## Exercise instructions
Restate the entire listing word for word.

## Dataset extract

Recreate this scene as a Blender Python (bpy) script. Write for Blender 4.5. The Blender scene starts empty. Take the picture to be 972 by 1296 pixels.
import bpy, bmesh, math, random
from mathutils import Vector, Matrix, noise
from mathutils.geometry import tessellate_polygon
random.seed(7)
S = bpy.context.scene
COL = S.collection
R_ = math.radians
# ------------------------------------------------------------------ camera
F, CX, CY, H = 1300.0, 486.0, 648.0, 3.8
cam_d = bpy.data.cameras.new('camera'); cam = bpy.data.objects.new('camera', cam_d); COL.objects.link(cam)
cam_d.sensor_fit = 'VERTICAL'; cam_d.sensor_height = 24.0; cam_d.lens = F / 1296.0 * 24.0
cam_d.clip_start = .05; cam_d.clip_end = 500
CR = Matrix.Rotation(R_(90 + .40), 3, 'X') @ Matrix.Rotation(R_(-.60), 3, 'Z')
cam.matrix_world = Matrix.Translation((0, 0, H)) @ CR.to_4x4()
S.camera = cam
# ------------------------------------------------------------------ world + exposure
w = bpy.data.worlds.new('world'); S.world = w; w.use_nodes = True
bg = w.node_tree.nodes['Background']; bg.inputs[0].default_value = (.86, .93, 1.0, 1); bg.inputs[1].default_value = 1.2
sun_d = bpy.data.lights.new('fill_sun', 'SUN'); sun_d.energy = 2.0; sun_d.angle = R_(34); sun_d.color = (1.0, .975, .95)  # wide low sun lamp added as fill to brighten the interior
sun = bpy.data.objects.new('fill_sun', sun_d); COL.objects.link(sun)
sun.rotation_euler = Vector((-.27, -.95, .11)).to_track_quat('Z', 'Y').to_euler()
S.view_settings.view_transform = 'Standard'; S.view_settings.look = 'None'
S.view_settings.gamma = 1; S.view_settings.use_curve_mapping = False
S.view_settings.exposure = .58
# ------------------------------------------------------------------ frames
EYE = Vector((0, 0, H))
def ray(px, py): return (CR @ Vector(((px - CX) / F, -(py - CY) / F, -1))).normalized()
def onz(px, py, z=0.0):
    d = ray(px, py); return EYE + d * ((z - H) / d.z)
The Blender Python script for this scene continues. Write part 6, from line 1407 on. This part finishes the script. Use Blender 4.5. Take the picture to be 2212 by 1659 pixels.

## Response below
Recreate this scene as a Blender Python (bpy) script. Write for Blender 4.5. The Blender scene starts empty. Take the picture to be 972 by 1296 pixels.
import bpy, bmesh, math, random
from mathutils import Vector, Matrix, noise
from mathutils.geometry import tessellate_polygon
random.seed(7)
S = bpy.context.scene
COL = S.collection
R_ = math.radians
# ------------------------------------------------------------------ camera
F, CX, CY, H = 1300.0, 486.0, 648.0, 3.8
cam_d = bpy.data.cameras.new('camera'); cam = bpy.data.objects.new('camera', cam_d); COL.objects.link(cam)
cam_d.sensor_fit = 'VERTICAL'; cam_d.sensor_height = 24.0; cam_d.lens = F / 1296.0 * 24.0
cam_d.clip_start = .05; cam_d.clip_end = 500
CR = Matrix.Rotation(R_(90 + .40), 3, 'X') @ Matrix.Rotation(R_(-.60), 3, 'Z')
cam.matrix_world = Matrix.Translation((0, 0, H)) @ CR.to_4x4()
S.camera = cam
# ------------------------------------------------------------------ world + exposure
w = bpy.data.worlds.new('world'); S.world = w; w.use_nodes = True
bg = w.node_tree.nodes['Background']; bg.inputs[0].default_value = (.86, .93, 1.0, 1); bg.inputs[1].default_value = 1.2
sun_d = bpy.data.lights.new('fill_sun', 'SUN'); sun_d.energy = 2.0; sun_d.angle = R_(34); sun_d.color = (1.0, .975, .95)  # wide low sun lamp added as fill to brighten the interior
sun = bpy.data.objects.new('fill_sun', sun_d); COL.objects.link(sun)
sun.rotation_euler = Vector((-.27, -.95, .11)).to_track_quat('Z', 'Y').to_euler()
S.view_settings.view_transform = 'Standard'; S.view_settings.look = 'None'
S.view_settings.gamma = 1; S.view_settings.use_curve_mapping = False
S.view_settings.exposure = .58
# ------------------------------------------------------------------ frames
EYE = Vector((0, 0, H))
def ray(px, py): return (CR @ Vector(((px - CX) / F, -(py - CY) / F, -1))).normalized()
def onz(px, py, z=0.0):
    d = ray(px, py); return EYE + d * ((z - H) / d.z)
The Blender Python script for this scene continues. Write part 6, from line 1407 on. This part finishes the script. Use Blender 4.5. Take the picture to be 2212 by 1659 pixels.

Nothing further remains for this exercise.